_Aim of the task_
Identify each line below containing the string "picks" and copy it.

======== Given records ========

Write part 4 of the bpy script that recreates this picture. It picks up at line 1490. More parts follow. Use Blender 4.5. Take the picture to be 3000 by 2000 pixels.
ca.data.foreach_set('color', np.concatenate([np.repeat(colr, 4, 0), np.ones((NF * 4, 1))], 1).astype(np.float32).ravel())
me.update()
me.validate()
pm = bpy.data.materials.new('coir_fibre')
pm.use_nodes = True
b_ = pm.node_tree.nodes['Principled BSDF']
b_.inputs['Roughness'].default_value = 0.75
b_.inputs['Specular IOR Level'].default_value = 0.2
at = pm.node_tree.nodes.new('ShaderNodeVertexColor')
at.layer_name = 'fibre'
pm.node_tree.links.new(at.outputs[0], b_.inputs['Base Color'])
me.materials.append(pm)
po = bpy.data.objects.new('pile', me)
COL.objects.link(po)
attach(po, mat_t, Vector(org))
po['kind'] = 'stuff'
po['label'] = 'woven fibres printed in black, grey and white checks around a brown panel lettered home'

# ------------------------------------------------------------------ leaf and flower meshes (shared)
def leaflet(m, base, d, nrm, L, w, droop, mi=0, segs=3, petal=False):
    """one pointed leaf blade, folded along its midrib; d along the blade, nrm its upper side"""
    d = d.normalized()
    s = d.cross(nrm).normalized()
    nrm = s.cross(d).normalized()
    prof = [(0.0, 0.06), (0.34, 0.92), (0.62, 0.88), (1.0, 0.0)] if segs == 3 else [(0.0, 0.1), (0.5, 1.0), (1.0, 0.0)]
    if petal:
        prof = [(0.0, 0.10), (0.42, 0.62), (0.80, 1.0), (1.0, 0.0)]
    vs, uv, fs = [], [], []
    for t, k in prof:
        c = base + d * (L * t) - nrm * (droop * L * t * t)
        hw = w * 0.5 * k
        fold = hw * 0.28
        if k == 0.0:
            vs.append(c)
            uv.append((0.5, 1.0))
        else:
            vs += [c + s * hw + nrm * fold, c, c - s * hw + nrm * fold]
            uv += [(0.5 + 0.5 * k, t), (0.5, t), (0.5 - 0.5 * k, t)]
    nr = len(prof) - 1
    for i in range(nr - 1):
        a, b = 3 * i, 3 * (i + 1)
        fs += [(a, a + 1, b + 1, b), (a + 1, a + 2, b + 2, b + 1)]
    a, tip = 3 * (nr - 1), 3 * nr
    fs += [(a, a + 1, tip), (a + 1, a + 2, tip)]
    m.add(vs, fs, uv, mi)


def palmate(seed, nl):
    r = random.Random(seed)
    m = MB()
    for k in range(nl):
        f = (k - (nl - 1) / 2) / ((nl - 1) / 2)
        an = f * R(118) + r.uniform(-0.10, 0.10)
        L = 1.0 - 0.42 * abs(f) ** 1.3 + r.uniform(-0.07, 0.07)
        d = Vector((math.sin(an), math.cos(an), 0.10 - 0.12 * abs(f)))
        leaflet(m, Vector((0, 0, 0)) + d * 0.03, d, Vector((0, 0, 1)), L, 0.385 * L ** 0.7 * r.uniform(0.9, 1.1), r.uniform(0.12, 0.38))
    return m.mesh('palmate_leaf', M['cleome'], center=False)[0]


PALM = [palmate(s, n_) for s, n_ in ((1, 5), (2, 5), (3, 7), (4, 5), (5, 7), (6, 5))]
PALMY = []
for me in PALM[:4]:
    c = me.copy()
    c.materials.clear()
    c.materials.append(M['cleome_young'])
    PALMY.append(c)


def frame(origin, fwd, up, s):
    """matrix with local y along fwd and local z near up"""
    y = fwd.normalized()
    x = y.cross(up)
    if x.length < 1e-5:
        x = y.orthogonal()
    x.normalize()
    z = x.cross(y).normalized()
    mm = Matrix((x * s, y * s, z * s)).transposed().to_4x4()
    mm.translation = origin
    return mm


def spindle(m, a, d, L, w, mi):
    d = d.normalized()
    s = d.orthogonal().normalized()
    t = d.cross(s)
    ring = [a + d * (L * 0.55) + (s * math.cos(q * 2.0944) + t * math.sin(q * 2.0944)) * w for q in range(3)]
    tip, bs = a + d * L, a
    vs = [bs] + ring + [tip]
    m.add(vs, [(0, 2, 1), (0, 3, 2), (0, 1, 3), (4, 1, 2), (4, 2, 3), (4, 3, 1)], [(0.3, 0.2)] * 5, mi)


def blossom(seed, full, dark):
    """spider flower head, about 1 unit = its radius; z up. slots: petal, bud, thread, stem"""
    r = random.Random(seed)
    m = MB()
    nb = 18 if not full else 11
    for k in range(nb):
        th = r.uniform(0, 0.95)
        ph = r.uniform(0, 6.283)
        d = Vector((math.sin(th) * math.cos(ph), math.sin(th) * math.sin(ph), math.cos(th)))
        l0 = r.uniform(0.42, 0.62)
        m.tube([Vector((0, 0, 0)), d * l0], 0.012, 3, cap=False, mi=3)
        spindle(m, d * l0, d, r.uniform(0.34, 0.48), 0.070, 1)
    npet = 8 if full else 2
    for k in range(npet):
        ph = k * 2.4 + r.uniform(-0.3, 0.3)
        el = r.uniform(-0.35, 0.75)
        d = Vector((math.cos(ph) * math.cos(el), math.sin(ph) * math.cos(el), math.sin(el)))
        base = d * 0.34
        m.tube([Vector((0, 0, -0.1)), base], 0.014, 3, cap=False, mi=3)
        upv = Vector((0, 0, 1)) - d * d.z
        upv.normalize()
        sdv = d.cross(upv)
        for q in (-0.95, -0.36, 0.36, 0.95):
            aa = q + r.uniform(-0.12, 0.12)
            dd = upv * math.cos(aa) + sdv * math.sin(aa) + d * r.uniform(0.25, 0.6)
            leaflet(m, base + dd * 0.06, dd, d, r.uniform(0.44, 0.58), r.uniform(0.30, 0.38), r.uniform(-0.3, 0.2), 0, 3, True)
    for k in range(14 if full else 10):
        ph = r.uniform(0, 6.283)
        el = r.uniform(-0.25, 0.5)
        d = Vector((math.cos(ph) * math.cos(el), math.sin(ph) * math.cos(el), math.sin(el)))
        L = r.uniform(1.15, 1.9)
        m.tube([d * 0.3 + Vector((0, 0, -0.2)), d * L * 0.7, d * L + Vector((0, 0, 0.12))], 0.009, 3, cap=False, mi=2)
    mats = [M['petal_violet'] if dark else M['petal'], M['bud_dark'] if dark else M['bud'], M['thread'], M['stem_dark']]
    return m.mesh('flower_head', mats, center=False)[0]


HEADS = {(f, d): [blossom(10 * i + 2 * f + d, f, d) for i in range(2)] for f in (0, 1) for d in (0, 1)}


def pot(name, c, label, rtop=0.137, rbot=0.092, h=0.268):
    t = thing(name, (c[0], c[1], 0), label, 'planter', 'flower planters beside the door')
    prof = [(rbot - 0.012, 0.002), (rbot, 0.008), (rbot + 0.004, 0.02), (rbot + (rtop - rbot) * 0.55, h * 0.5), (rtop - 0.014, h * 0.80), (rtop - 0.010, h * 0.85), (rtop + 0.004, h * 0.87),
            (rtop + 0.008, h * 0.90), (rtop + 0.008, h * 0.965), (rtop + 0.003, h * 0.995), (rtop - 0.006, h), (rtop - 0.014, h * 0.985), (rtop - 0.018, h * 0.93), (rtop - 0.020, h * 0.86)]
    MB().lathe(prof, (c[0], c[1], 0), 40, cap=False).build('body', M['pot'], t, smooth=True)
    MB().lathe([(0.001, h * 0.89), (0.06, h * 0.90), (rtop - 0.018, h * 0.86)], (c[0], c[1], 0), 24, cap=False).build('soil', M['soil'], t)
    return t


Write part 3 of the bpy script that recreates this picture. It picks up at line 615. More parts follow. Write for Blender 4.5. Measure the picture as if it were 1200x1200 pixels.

========

_Answer to this exercise_
Write part 4 of the bpy script that recreates this picture. It picks up at line 1490. More parts follow. Use Blender 4.5. Take the picture to be 3000 by 2000 pixels.
Write part 3 of the bpy script that recreates this picture. It picks up at line 615. More parts follow. Write for Blender 4.5. Measure the picture as if it were 1200x1200 pixels.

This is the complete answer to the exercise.